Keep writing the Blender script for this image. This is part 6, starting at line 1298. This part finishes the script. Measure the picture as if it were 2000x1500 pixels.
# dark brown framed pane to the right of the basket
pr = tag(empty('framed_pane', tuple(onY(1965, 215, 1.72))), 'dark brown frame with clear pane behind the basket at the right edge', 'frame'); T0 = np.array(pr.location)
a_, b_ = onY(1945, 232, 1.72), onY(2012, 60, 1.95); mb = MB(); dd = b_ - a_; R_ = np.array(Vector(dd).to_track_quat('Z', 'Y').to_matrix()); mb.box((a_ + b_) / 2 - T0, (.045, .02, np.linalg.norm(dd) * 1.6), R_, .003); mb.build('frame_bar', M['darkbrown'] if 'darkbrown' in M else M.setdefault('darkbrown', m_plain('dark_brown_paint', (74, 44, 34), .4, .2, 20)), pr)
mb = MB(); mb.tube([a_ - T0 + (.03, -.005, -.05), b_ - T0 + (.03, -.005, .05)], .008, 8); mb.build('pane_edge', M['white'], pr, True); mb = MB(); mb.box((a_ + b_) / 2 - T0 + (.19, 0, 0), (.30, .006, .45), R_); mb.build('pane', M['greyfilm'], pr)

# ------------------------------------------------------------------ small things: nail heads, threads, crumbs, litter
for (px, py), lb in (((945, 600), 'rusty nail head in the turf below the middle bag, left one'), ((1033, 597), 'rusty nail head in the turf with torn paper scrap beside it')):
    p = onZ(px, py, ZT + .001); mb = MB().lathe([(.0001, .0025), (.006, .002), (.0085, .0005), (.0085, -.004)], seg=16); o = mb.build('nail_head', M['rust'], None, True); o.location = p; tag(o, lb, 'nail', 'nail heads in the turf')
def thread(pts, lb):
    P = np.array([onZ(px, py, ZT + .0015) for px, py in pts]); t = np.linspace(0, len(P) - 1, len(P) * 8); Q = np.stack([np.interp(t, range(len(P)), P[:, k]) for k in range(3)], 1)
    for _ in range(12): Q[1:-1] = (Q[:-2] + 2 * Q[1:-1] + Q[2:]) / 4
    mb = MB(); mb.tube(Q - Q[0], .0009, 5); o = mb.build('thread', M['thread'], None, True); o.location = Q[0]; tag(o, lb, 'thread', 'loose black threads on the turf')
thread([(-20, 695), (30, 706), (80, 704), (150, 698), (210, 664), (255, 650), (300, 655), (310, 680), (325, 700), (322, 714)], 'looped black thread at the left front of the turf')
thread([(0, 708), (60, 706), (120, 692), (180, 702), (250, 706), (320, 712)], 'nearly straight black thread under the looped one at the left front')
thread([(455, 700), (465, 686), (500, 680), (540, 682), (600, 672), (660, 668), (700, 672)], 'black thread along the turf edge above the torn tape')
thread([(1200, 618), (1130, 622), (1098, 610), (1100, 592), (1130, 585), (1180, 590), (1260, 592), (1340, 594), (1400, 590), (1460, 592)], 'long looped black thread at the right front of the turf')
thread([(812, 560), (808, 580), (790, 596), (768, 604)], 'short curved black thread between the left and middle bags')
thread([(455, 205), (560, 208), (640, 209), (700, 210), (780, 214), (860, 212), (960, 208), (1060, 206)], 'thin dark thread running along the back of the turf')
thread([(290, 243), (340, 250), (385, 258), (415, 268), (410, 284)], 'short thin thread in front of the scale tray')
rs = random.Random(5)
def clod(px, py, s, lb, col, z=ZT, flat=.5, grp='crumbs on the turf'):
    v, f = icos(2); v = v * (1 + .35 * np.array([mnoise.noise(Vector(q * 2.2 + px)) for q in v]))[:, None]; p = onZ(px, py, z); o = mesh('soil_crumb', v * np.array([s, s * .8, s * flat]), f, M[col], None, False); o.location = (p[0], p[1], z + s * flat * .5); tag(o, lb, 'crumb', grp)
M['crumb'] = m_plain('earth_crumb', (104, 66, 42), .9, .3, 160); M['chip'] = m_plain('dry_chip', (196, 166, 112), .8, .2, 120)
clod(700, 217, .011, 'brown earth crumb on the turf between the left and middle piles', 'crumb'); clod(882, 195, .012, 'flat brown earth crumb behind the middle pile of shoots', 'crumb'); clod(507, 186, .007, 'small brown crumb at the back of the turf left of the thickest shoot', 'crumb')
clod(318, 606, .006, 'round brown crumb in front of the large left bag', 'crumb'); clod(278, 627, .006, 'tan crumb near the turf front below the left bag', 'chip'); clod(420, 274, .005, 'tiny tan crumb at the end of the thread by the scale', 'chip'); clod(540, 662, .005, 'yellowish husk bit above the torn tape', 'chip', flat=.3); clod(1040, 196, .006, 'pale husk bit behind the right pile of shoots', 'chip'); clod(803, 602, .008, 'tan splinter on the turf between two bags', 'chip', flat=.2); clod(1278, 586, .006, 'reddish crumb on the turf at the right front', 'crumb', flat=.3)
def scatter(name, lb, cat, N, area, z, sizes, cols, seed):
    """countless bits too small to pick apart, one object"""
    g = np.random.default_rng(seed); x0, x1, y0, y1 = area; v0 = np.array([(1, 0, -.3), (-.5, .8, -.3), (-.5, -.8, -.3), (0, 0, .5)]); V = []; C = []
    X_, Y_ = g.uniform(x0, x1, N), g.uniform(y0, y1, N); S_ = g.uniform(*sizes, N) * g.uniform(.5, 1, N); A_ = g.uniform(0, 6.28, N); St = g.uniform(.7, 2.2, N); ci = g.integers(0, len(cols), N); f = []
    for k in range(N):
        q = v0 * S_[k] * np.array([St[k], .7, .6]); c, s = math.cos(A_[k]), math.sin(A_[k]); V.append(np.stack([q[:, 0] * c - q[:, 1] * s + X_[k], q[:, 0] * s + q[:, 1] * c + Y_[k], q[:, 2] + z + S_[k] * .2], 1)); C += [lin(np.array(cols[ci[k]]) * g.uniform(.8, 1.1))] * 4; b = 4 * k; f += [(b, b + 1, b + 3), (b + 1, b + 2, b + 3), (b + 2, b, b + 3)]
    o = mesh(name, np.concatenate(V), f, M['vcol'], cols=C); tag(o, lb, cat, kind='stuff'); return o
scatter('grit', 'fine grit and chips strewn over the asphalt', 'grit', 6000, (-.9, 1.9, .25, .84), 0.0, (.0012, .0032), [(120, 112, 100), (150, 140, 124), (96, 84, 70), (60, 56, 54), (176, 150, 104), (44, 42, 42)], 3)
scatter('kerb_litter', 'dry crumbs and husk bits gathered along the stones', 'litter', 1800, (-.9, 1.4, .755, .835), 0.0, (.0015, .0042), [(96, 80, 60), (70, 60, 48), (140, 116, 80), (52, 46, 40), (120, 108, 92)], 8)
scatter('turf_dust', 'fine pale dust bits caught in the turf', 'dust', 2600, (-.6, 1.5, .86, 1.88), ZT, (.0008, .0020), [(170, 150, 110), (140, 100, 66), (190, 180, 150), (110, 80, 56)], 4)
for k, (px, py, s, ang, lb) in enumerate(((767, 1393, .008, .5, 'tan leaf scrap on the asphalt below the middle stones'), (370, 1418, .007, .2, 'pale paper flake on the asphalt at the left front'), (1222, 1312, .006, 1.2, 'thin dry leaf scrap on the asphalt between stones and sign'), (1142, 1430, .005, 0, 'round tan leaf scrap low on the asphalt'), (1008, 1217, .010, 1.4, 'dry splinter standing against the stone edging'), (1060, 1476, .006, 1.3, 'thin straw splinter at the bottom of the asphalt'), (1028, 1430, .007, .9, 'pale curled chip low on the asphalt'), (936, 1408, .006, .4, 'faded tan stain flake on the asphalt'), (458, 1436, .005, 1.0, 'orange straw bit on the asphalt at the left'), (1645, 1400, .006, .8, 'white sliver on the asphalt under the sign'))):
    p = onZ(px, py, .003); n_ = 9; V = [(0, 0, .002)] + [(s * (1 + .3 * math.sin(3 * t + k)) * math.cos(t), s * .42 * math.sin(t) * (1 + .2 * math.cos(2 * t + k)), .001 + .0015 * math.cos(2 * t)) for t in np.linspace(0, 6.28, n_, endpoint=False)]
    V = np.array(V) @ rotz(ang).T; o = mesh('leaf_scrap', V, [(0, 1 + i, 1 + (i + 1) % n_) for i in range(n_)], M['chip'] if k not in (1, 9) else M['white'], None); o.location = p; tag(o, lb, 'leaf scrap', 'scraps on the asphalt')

*-*-*

*What is required*: Starting at the top of the data above, repeat every line exactly until the line containing "mb = MB(); mb.tube([a_" has been given, then stop.

*Answer for this exercise*:
Keep writing the Blender script for this image. This is part 6, starting at line 1298. This part finishes the script. Measure the picture as if it were 2000x1500 pixels.
# dark brown framed pane to the right of the basket
pr = tag(empty('framed_pane', tuple(onY(1965, 215, 1.72))), 'dark brown frame with clear pane behind the basket at the right edge', 'frame'); T0 = np.array(pr.location)
a_, b_ = onY(1945, 232, 1.72), onY(2012, 60, 1.95); mb = MB(); dd = b_ - a_; R_ = np.array(Vector(dd).to_track_quat('Z', 'Y').to_matrix()); mb.box((a_ + b_) / 2 - T0, (.045, .02, np.linalg.norm(dd) * 1.6), R_, .003); mb.build('frame_bar', M['darkbrown'] if 'darkbrown' in M else M.setdefault('darkbrown', m_plain('dark_brown_paint', (74, 44, 34), .4, .2, 20)), pr)
mb = MB(); mb.tube([a_ - T0 + (.03, -.005, -.05), b_ - T0 + (.03, -.005, .05)], .008, 8); mb.build('pane_edge', M['white'], pr, True); mb = MB(); mb.box((a_ + b_) / 2 - T0 + (.19, 0, 0), (.30, .006, .45), R_); mb.build('pane', M['greyfilm'], pr)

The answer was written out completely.